- **The exercise**: Copy whichever lines contain the string "script".

- **Given entries**:
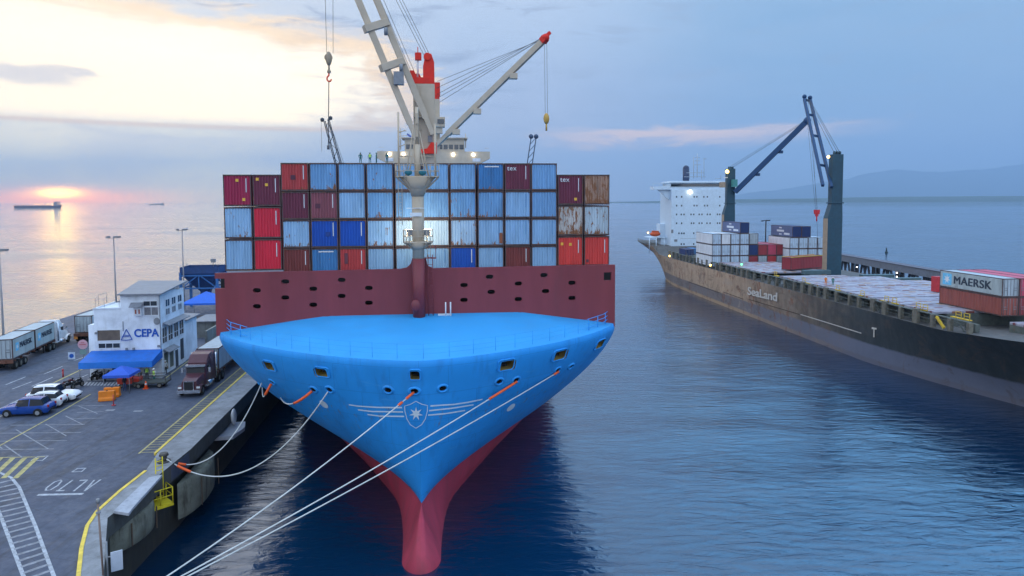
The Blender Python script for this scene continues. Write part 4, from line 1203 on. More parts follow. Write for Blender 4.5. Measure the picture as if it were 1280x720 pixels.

...

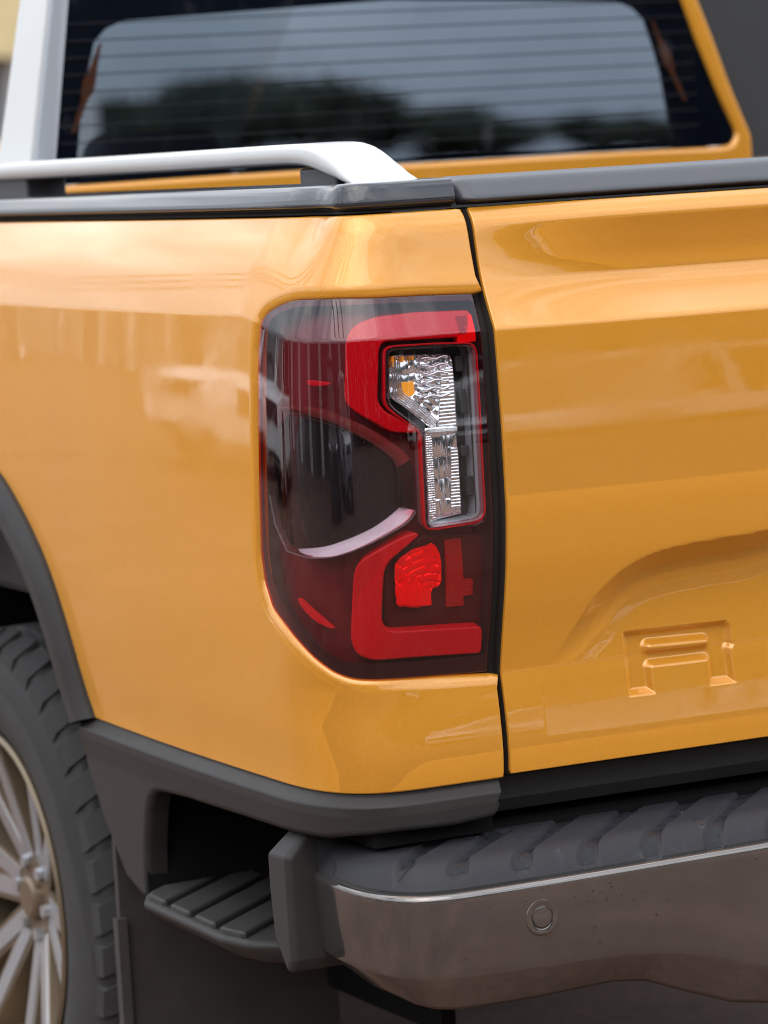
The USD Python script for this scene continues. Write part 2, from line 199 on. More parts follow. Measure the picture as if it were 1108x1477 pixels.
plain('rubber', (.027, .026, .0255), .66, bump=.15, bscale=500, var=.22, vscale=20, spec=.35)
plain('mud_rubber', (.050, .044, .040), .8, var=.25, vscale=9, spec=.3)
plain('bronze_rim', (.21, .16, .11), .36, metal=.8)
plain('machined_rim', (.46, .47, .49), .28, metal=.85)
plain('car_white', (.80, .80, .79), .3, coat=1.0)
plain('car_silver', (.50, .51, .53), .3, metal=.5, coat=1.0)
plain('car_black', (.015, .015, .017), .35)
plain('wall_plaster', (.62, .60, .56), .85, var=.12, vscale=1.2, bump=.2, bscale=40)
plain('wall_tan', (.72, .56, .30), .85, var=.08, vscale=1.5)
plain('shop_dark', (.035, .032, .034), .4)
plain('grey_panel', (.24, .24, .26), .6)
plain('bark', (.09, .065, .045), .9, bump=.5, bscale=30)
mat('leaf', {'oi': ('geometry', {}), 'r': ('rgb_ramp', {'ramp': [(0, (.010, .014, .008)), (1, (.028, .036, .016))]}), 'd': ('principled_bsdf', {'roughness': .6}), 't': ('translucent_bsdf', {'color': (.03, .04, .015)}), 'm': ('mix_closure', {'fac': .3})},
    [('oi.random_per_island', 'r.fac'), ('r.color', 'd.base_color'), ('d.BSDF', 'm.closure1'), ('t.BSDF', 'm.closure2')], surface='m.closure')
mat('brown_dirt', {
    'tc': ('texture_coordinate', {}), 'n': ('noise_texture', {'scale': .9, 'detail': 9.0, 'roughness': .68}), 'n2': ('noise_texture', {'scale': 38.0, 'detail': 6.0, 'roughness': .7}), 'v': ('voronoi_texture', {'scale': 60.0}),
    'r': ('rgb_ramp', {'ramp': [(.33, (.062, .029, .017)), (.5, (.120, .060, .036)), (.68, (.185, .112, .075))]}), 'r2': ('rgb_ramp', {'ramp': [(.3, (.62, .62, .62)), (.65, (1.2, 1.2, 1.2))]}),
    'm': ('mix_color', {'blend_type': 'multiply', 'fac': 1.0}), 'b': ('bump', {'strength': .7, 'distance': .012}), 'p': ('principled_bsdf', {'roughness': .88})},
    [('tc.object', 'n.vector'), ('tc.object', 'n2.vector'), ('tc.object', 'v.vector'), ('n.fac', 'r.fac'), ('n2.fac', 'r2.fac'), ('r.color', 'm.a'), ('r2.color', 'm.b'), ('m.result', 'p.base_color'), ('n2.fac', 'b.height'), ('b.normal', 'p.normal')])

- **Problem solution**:
The Blender Python script for this scene continues. Write part 4, from line 1203 on. More parts follow. Write for Blender 4.5. Measure the picture as if it were 1280x720 pixels.
The USD Python script for this scene continues. Write part 2, from line 199 on. More parts follow. Measure the picture as if it were 1108x1477 pixels.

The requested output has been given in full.